London Residential Property Market Review


Shortly we will reach that time of year when the experts in the London property market produce an array of statistics on how the Capital has performed, and what they predict for the year ahead. Just how much faith can we put in these predictions though? Let’s look at what the experts thought this time last year, and it would be only fair to focus on Estate Agents who are at the coal face of the market, who not only record transactions but have their fingers on the pulse of sentiment and confidence.

  • Knight Frank predicted an annual change of + 3.5%
  • Hamptons predicted an annual change + 1.5%
  • Savills predicted an annual change of 0%

So how have these forecasts fared?

Well clearly we have not reached the year end yet, but Land Registry House Price Index released in September this year is as a reliable guide as any to use. Their data showed that London property prices had a monthly increase in September of 1.8%, and 9.6% year on year. Nothing seismic has been changed since September, so it would appear to only be fair to give the Estate Agents a pat on the back for the forecasts at the end of last year predicting more modest rises, especially after having two years of double digit increases. Let’s be honest, Estate Agents are often accused of talking the market up, and on the strength of this research at least, whilst they appear to have been conservative in their estimates they have been spot on in calling an end to those huge increases.
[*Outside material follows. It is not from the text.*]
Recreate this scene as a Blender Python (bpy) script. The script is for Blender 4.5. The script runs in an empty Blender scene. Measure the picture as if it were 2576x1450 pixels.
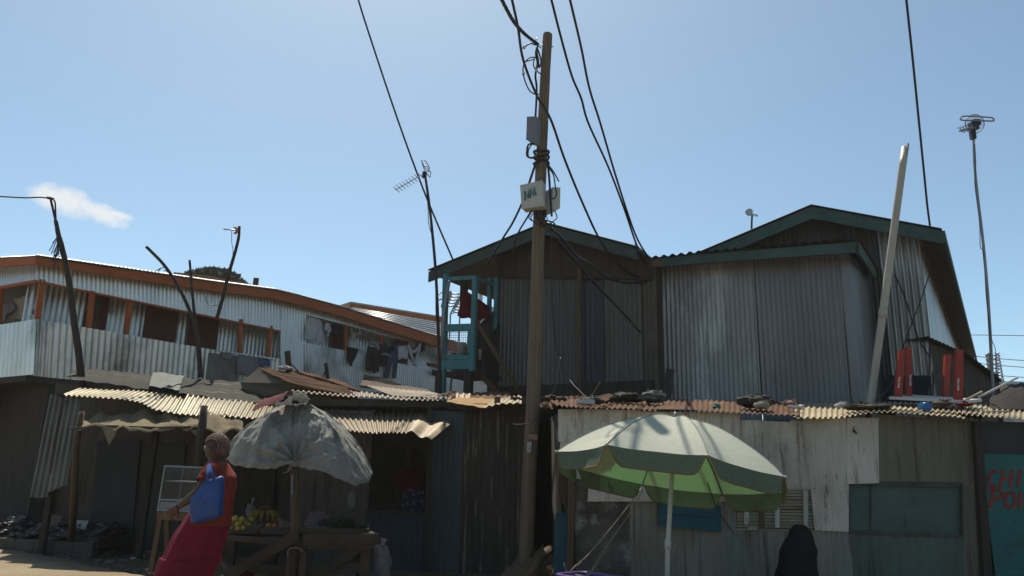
import bpy, math, random
from mathutils import Vector, noise, Matrix
random.seed(7)
rnd = random.random
V = Vector
SC = bpy.context.scene
COL = SC.collection

# ------------------------------------------------------------------ camera
EYE = V((0, 0, 1.25)); PITCH = math.radians(13.8); ROLL = 0.02; F = 1932.0
fw = V((0, math.cos(PITCH), math.sin(PITCH)))
r0 = V((1, 0, 0)); u0 = V((0, -math.sin(PITCH), math.cos(PITCH)))
rt = r0 * math.cos(ROLL) + u0 * math.sin(ROLL)
up = u0 * math.cos(ROLL) - r0 * math.sin(ROLL)
cd = bpy.data.cameras.new('camera'); cam = bpy.data.objects.new('camera', cd); COL.objects.link(cam)
cd.sensor_width = 36; cd.lens = 27; cd.clip_start = 0.05; cd.clip_end = 5000
m3 = Matrix((rt, up, -fw)).transposed()
cam.matrix_world = Matrix.Translation(EYE) @ m3.to_4x4()
SC.camera = cam

# ------------------------------------------------------------------ light
SUN_EL = math.radians(60); SUN_AZ = math.radians(-15)          # azimuth from +Y towards +X
SV = V((math.sin(SUN_AZ) * math.cos(SUN_EL), math.cos(SUN_AZ) * math.cos(SUN_EL), math.sin(SUN_EL)))
sl = bpy.data.lights.new('sun', 'SUN'); so = bpy.data.objects.new('sun', sl); COL.objects.link(so)
sl.energy = 3.7; sl.angle = math.radians(0.5); sl.color = (1.0, 0.93, 0.8)
so.rotation_euler = SV.to_track_quat('Z', 'Y').to_euler(); so.location = (0, 0, 30)
SC.view_settings.view_transform = 'Standard'; SC.view_settings.look = 'None'
SC.view_settings.gamma = 1.0; SC.view_settings.exposure = 0.6

def ray(u, v):
    return fw + rt * ((u - 1288) / F) + up * ((725 - v) / F)
def P(u, v, Y):
    r = ray(u, v); return EYE + r * (Y / r.y)
def HV(u): return 1200 + 0.02 * (u - 1288)
def G(u, v, z=0.0):
    r = ray(u, v); return EYE + r * ((z - EYE.z) / r.z)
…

Digging behind these September Land Registry numbers do seem to illustrate another picture. The Prime Markets appear to have cooled significantly and the more outlying regions of London are the strongest. For instance the top three growth Boroughs are Newham, Enfield and Bexley, with the lowest rises in Hammersmith and Fulham, Camden and Wandsworth.

Interestingly enough, two of those same Estate Agents produced 5 year forecasts from 2015 to 2019 indicating 10.4% increase (Savills) and 23.5% (Knight Frank), so it would not appear unwise to assume the London property market is in a stable growth position albeit with a change in emphasis from the prime areas to more suburban areas.
So how is confidence in the market? One would assume that with this backdrop, and the General Election been and gone, and a raft of new taxation measures already implemented that there is a positive outlook. Well a number of experts and commentators appear to have a negative view, and UBS produced the widely reported Global Real Estate Bubble Index in October which stated that London was at risk of a substantial price correction should the fundamentals for real estate investment deteriorate. But to quote that same report, house prices have decoupled from local household earnings due to both local and global demand, and from a personal perspective, it may just be that we have moved away from the boom and bust years, and have a pattern of onwards and upwards.

Why could this be the case? Well to use the Office of National Statistics own research, they predict a rise in the population by 4.4m to 70m by 2027, and with London producing roughly 22% of the UK’s GDP, it would not be unrealistic to assume a great deal of those increasing numbers will be heading to the Capital. This alongside a stable political and economic environment, some of the greatest educational facilities in the world but finally and most importantly, demand outstripping supply, it is this author’s personal view at least that house prices will continue to rise in London for the foreseeable future, and that at least so far, the Estate Agents seem to be calling the market right.